In A Nutshell: How To Choose The Right Outsourcing Model
All that means that rule #1 of outsourcing (and, I believe, of any activity as well) is “First, understand what your actual needs are. Then choose the right approach and implement it.” By needs here, I don’t mean the details of project/product requirements, but meta-project (which is actually what service is—it all makes sense) requirements: how flexible you need to be, what risks you are ready to pay for to be moved to the provider’s side, what you want to control yourself, and what you’ll be happy to make the provider responsible for.
In software development outsourcing, that means that one of the first questions you ask yourself should be, Do I choose rock, paper, or scissors (i.e., the staff augmentation, dedicated team, or standalone project approach for my task)? In short:
- If you want fine-grained control and all you are looking to do is to get talent quicker and cheaper somewhere offshore, go with staff augmentation.
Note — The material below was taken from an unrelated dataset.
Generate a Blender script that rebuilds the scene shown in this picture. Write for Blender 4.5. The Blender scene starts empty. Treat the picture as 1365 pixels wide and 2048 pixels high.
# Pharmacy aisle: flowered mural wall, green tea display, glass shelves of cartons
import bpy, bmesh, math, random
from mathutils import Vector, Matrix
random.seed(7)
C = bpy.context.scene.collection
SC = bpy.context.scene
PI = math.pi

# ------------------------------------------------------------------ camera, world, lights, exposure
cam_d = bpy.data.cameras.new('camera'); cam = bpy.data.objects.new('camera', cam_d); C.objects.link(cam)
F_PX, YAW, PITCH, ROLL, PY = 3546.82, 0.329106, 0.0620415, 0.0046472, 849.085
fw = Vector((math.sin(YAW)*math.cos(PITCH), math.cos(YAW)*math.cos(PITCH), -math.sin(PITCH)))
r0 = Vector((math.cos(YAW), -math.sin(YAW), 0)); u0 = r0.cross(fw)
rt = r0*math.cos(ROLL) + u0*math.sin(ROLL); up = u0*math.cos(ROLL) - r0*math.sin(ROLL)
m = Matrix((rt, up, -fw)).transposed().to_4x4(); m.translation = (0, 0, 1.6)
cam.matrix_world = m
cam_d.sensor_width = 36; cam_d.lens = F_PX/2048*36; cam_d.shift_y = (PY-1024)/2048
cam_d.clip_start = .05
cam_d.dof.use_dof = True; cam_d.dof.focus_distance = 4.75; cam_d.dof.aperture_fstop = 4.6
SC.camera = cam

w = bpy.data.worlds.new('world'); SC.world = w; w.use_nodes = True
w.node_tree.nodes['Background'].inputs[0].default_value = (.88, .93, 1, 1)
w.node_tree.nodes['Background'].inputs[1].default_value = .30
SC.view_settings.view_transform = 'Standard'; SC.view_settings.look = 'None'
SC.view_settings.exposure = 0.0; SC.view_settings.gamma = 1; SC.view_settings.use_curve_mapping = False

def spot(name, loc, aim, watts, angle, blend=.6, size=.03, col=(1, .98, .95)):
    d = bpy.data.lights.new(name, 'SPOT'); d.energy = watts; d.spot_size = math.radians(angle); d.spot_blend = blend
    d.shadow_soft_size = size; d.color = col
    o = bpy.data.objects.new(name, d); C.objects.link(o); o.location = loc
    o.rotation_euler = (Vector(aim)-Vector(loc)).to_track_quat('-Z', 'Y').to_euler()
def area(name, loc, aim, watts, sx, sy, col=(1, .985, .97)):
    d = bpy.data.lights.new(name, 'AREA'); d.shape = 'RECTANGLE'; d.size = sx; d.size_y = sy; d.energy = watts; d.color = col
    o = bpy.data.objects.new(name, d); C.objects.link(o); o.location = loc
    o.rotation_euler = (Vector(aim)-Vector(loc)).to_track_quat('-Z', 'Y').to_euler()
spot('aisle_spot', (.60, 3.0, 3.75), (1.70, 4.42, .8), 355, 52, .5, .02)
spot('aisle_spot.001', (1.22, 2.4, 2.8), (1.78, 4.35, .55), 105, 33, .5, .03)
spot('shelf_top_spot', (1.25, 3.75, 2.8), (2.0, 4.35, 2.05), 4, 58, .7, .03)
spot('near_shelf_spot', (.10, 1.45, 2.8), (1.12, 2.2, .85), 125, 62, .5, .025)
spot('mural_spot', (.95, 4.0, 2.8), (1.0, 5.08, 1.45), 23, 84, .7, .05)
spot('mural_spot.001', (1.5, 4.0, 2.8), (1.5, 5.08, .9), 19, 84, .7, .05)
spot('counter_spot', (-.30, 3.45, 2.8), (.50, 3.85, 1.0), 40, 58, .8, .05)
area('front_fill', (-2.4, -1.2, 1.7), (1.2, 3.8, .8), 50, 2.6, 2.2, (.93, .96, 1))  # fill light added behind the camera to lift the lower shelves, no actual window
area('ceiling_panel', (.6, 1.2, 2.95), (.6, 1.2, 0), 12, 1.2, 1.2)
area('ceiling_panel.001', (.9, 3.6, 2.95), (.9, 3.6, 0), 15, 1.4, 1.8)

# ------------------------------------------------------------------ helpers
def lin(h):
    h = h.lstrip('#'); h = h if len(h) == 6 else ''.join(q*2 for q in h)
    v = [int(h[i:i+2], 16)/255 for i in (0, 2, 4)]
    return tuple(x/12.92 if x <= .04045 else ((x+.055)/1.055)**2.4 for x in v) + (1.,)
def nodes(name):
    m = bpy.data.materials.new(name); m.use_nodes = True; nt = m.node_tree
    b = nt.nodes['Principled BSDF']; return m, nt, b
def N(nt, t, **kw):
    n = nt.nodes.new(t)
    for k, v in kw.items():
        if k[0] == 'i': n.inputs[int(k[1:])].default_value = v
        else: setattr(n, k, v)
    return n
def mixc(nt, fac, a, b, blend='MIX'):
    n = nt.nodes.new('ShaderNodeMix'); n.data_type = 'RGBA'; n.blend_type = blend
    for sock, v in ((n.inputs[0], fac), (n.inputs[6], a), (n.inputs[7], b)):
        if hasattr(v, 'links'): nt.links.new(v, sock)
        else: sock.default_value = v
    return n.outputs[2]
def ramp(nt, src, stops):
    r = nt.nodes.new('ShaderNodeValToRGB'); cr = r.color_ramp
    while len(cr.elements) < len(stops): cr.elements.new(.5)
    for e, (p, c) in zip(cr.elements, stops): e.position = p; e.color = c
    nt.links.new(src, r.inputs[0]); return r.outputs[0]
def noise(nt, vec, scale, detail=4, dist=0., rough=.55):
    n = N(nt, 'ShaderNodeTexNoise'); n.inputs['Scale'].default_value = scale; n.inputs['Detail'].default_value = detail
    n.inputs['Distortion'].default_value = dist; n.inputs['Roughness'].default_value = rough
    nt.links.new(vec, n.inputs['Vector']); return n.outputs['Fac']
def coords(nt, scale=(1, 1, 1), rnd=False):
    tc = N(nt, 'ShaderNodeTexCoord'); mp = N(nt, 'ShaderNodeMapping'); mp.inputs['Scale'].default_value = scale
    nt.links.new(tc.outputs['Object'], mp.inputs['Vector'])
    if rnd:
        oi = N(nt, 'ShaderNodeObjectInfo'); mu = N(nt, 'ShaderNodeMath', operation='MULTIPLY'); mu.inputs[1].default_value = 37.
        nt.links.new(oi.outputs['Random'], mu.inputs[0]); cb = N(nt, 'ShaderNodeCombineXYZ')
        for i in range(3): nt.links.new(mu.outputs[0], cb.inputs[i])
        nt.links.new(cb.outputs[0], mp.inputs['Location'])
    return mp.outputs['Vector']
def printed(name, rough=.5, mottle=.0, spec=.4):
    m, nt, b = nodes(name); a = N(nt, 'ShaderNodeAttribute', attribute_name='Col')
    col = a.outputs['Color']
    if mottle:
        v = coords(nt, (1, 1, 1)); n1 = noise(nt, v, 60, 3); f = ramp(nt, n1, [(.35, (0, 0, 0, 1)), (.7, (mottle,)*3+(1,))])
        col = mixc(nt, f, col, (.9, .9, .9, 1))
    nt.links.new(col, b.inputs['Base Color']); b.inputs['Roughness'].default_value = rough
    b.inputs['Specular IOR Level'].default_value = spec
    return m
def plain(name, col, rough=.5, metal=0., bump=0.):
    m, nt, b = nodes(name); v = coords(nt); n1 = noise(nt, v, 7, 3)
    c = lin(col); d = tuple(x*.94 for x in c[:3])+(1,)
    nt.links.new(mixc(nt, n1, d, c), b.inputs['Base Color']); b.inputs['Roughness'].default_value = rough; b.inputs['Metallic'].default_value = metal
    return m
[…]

- If you don’t want to micromanage and have a long roadmap to develop, or you know that your requirements will frequently change, or you need a continuous service like maintenance without the headache of managing the employees and other implementation details, go with the dedicated team.
- If you have well-defined project requirements, expect a short development time, or don’t want to be responsible for the project underestimation risks, pick the project model.
Just keep in mind that this list is obviously an oversimplification. In your case, other considerations may play a significant role in choosing the right service model.